> [SUPPLIED INFORMATION]:
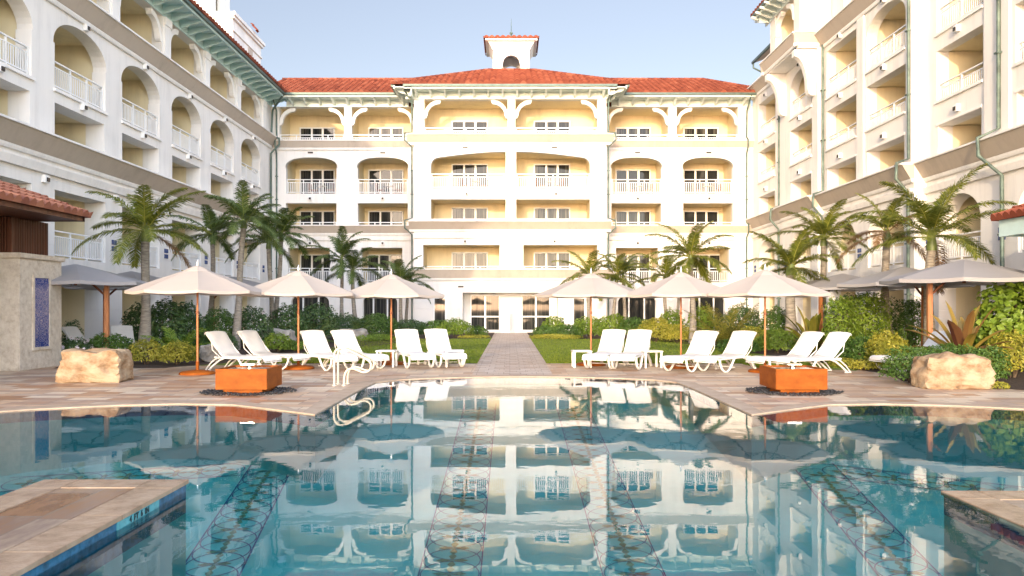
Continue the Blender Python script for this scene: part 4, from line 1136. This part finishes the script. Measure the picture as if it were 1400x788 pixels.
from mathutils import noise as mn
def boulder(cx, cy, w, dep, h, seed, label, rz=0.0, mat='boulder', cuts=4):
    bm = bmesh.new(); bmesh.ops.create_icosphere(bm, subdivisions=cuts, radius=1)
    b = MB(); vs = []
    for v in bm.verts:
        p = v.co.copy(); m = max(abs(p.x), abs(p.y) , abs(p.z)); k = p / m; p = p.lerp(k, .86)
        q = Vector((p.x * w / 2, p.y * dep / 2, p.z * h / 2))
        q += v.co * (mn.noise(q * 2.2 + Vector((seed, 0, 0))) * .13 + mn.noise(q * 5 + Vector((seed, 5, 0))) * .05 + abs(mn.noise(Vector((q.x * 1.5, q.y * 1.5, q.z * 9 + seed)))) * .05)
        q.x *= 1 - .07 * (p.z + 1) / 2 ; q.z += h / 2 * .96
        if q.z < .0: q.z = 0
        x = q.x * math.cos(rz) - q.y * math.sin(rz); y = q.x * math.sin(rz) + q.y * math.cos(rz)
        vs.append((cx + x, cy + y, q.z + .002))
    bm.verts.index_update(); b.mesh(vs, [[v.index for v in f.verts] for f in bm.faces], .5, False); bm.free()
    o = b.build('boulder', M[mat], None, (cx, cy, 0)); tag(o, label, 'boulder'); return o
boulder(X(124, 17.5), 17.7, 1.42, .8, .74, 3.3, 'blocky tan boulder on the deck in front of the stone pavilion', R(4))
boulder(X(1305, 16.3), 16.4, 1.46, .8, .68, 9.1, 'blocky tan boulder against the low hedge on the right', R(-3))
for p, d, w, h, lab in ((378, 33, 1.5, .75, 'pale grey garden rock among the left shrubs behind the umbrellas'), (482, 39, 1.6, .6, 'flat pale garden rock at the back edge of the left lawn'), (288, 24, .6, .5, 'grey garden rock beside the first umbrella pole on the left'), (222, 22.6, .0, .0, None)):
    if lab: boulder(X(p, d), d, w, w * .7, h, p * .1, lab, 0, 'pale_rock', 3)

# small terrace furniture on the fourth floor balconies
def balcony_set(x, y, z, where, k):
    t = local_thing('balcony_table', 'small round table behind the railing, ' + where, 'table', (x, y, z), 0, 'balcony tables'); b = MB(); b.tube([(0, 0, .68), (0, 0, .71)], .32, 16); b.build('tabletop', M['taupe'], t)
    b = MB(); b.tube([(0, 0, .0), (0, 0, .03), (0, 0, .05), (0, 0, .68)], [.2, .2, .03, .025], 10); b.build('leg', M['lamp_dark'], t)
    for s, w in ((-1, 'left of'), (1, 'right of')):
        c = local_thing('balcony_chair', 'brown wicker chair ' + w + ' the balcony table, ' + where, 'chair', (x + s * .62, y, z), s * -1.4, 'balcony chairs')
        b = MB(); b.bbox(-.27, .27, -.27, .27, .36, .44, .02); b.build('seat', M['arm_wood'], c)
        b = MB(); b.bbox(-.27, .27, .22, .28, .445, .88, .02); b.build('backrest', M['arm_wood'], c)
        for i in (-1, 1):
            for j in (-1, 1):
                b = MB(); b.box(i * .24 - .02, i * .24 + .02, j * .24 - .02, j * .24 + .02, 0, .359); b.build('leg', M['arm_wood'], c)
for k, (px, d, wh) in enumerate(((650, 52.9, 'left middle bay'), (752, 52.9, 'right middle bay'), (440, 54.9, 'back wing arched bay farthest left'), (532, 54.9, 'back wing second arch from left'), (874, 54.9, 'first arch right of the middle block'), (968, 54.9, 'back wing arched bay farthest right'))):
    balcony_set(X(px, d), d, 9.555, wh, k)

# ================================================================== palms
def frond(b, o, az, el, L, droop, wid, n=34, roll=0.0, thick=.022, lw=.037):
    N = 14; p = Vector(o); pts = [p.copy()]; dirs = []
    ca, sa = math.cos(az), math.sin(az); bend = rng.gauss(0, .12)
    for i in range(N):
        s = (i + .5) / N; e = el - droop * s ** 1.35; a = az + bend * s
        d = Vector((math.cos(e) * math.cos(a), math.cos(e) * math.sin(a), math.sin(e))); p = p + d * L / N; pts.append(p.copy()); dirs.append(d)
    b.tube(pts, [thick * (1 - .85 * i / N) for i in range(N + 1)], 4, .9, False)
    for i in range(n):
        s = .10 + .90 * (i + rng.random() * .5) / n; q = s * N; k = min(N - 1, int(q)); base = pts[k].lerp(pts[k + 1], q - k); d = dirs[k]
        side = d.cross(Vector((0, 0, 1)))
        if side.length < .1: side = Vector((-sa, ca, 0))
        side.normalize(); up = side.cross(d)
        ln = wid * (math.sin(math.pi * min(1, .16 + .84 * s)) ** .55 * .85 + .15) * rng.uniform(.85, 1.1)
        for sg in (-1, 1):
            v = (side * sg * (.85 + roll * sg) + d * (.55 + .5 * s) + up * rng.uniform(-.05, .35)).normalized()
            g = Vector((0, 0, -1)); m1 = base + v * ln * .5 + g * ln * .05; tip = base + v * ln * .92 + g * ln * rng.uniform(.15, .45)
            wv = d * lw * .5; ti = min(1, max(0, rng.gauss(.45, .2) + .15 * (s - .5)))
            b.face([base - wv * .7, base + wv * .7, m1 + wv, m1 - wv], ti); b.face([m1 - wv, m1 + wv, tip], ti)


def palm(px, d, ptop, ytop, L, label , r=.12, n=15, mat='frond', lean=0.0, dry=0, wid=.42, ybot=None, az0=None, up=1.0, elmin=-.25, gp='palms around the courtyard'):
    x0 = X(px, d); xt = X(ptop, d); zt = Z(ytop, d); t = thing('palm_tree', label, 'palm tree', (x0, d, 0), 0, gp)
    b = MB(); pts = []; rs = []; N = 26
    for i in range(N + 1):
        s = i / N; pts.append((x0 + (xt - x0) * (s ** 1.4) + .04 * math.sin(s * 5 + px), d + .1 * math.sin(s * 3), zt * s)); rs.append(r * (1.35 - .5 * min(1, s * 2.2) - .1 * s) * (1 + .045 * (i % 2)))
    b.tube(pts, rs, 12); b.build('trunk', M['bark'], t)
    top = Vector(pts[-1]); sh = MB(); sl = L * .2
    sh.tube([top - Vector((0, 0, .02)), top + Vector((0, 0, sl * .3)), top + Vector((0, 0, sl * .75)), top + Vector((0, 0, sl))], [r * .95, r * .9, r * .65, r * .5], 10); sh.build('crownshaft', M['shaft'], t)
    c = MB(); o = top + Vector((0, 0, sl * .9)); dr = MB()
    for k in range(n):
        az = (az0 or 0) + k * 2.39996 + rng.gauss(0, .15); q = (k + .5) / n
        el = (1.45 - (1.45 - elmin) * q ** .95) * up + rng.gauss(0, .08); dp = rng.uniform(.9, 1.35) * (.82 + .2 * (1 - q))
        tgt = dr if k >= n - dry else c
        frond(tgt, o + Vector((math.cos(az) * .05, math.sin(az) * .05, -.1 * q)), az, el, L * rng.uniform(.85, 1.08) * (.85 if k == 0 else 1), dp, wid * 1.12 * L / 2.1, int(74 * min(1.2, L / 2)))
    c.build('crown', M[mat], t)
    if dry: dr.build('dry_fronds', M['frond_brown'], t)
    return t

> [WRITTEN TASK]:
Print out the whole of the material word for word, without pictures.

> [THE REPLY]:
Continue the Blender Python script for this scene: part 4, from line 1136. This part finishes the script. Measure the picture as if it were 1400x788 pixels.
from mathutils import noise as mn
def boulder(cx, cy, w, dep, h, seed, label, rz=0.0, mat='boulder', cuts=4):
    bm = bmesh.new(); bmesh.ops.create_icosphere(bm, subdivisions=cuts, radius=1)
    b = MB(); vs = []
    for v in bm.verts:
        p = v.co.copy(); m = max(abs(p.x), abs(p.y) , abs(p.z)); k = p / m; p = p.lerp(k, .86)
        q = Vector((p.x * w / 2, p.y * dep / 2, p.z * h / 2))
        q += v.co * (mn.noise(q * 2.2 + Vector((seed, 0, 0))) * .13 + mn.noise(q * 5 + Vector((seed, 5, 0))) * .05 + abs(mn.noise(Vector((q.x * 1.5, q.y * 1.5, q.z * 9 + seed)))) * .05)
        q.x *= 1 - .07 * (p.z + 1) / 2 ; q.z += h / 2 * .96
        if q.z < .0: q.z = 0
        x = q.x * math.cos(rz) - q.y * math.sin(rz); y = q.x * math.sin(rz) + q.y * math.cos(rz)
        vs.append((cx + x, cy + y, q.z + .002))
    bm.verts.index_update(); b.mesh(vs, [[v.index for v in f.verts] for f in bm.faces], .5, False); bm.free()
    o = b.build('boulder', M[mat], None, (cx, cy, 0)); tag(o, label, 'boulder'); return o
boulder(X(124, 17.5), 17.7, 1.42, .8, .74, 3.3, 'blocky tan boulder on the deck in front of the stone pavilion', R(4))
boulder(X(1305, 16.3), 16.4, 1.46, .8, .68, 9.1, 'blocky tan boulder against the low hedge on the right', R(-3))
for p, d, w, h, lab in ((378, 33, 1.5, .75, 'pale grey garden rock among the left shrubs behind the umbrellas'), (482, 39, 1.6, .6, 'flat pale garden rock at the back edge of the left lawn'), (288, 24, .6, .5, 'grey garden rock beside the first umbrella pole on the left'), (222, 22.6, .0, .0, None)):
    if lab: boulder(X(p, d), d, w, w * .7, h, p * .1, lab, 0, 'pale_rock', 3)

# small terrace furniture on the fourth floor balconies
def balcony_set(x, y, z, where, k):
    t = local_thing('balcony_table', 'small round table behind the railing, ' + where, 'table', (x, y, z), 0, 'balcony tables'); b = MB(); b.tube([(0, 0, .68), (0, 0, .71)], .32, 16); b.build('tabletop', M['taupe'], t)
    b = MB(); b.tube([(0, 0, .0), (0, 0, .03), (0, 0, .05), (0, 0, .68)], [.2, .2, .03, .025], 10); b.build('leg', M['lamp_dark'], t)
    for s, w in ((-1, 'left of'), (1, 'right of')):
        c = local_thing('balcony_chair', 'brown wicker chair ' + w + ' the balcony table, ' + where, 'chair', (x + s * .62, y, z), s * -1.4, 'balcony chairs')
        b = MB(); b.bbox(-.27, .27, -.27, .27, .36, .44, .02); b.build('seat', M['arm_wood'], c)
        b = MB(); b.bbox(-.27, .27, .22, .28, .445, .88, .02); b.build('backrest', M['arm_wood'], c)
        for i in (-1, 1):
            for j in (-1, 1):
                b = MB(); b.box(i * .24 - .02, i * .24 + .02, j * .24 - .02, j * .24 + .02, 0, .359); b.build('leg', M['arm_wood'], c)
for k, (px, d, wh) in enumerate(((650, 52.9, 'left middle bay'), (752, 52.9, 'right middle bay'), (440, 54.9, 'back wing arched bay farthest left'), (532, 54.9, 'back wing second arch from left'), (874, 54.9, 'first arch right of the middle block'), (968, 54.9, 'back wing arched bay farthest right'))):
    balcony_set(X(px, d), d, 9.555, wh, k)

# ================================================================== palms
def frond(b, o, az, el, L, droop, wid, n=34, roll=0.0, thick=.022, lw=.037):
    N = 14; p = Vector(o); pts = [p.copy()]; dirs = []
    ca, sa = math.cos(az), math.sin(az); bend = rng.gauss(0, .12)
    for i in range(N):
        s = (i + .5) / N; e = el - droop * s ** 1.35; a = az + bend * s
        d = Vector((math.cos(e) * math.cos(a), math.cos(e) * math.sin(a), math.sin(e))); p = p + d * L / N; pts.append(p.copy()); dirs.append(d)
    b.tube(pts, [thick * (1 - .85 * i / N) for i in range(N + 1)], 4, .9, False)
    for i in range(n):
        s = .10 + .90 * (i + rng.random() * .5) / n; q = s * N; k = min(N - 1, int(q)); base = pts[k].lerp(pts[k + 1], q - k); d = dirs[k]
        side = d.cross(Vector((0, 0, 1)))
        if side.length < .1: side = Vector((-sa, ca, 0))
        side.normalize(); up = side.cross(d)
        ln = wid * (math.sin(math.pi * min(1, .16 + .84 * s)) ** .55 * .85 + .15) * rng.uniform(.85, 1.1)
        for sg in (-1, 1):
            v = (side * sg * (.85 + roll * sg) + d * (.55 + .5 * s) + up * rng.uniform(-.05, .35)).normalized()
            g = Vector((0, 0, -1)); m1 = base + v * ln * .5 + g * ln * .05; tip = base + v * ln * .92 + g * ln * rng.uniform(.15, .45)
            wv = d * lw * .5; ti = min(1, max(0, rng.gauss(.45, .2) + .15 * (s - .5)))
            b.face([base - wv * .7, base + wv * .7, m1 + wv, m1 - wv], ti); b.face([m1 - wv, m1 + wv, tip], ti)


def palm(px, d, ptop, ytop, L, label , r=.12, n=15, mat='frond', lean=0.0, dry=0, wid=.42, ybot=None, az0=None, up=1.0, elmin=-.25, gp='palms around the courtyard'):
    x0 = X(px, d); xt = X(ptop, d); zt = Z(ytop, d); t = thing('palm_tree', label, 'palm tree', (x0, d, 0), 0, gp)
    b = MB(); pts = []; rs = []; N = 26
    for i in range(N + 1):
        s = i / N; pts.append((x0 + (xt - x0) * (s ** 1.4) + .04 * math.sin(s * 5 + px), d + .1 * math.sin(s * 3), zt * s)); rs.append(r * (1.35 - .5 * min(1, s * 2.2) - .1 * s) * (1 + .045 * (i % 2)))
    b.tube(pts, rs, 12); b.build('trunk', M['bark'], t)
    top = Vector(pts[-1]); sh = MB(); sl = L * .2
    sh.tube([top - Vector((0, 0, .02)), top + Vector((0, 0, sl * .3)), top + Vector((0, 0, sl * .75)), top + Vector((0, 0, sl))], [r * .95, r * .9, r * .65, r * .5], 10); sh.build('crownshaft', M['shaft'], t)
    c = MB(); o = top + Vector((0, 0, sl * .9)); dr = MB()
    for k in range(n):
        az = (az0 or 0) + k * 2.39996 + rng.gauss(0, .15); q = (k + .5) / n
        el = (1.45 - (1.45 - elmin) * q ** .95) * up + rng.gauss(0, .08); dp = rng.uniform(.9, 1.35) * (.82 + .2 * (1 - q))
        tgt = dr if k >= n - dry else c
        frond(tgt, o + Vector((math.cos(az) * .05, math.sin(az) * .05, -.1 * q)), az, el, L * rng.uniform(.85, 1.08) * (.85 if k == 0 else 1), dp, wid * 1.12 * L / 2.1, int(74 * min(1.2, L / 2)))
    c.build('crown', M[mat], t)
    if dry: dr.build('dry_fronds', M['frond_brown'], t)
    return t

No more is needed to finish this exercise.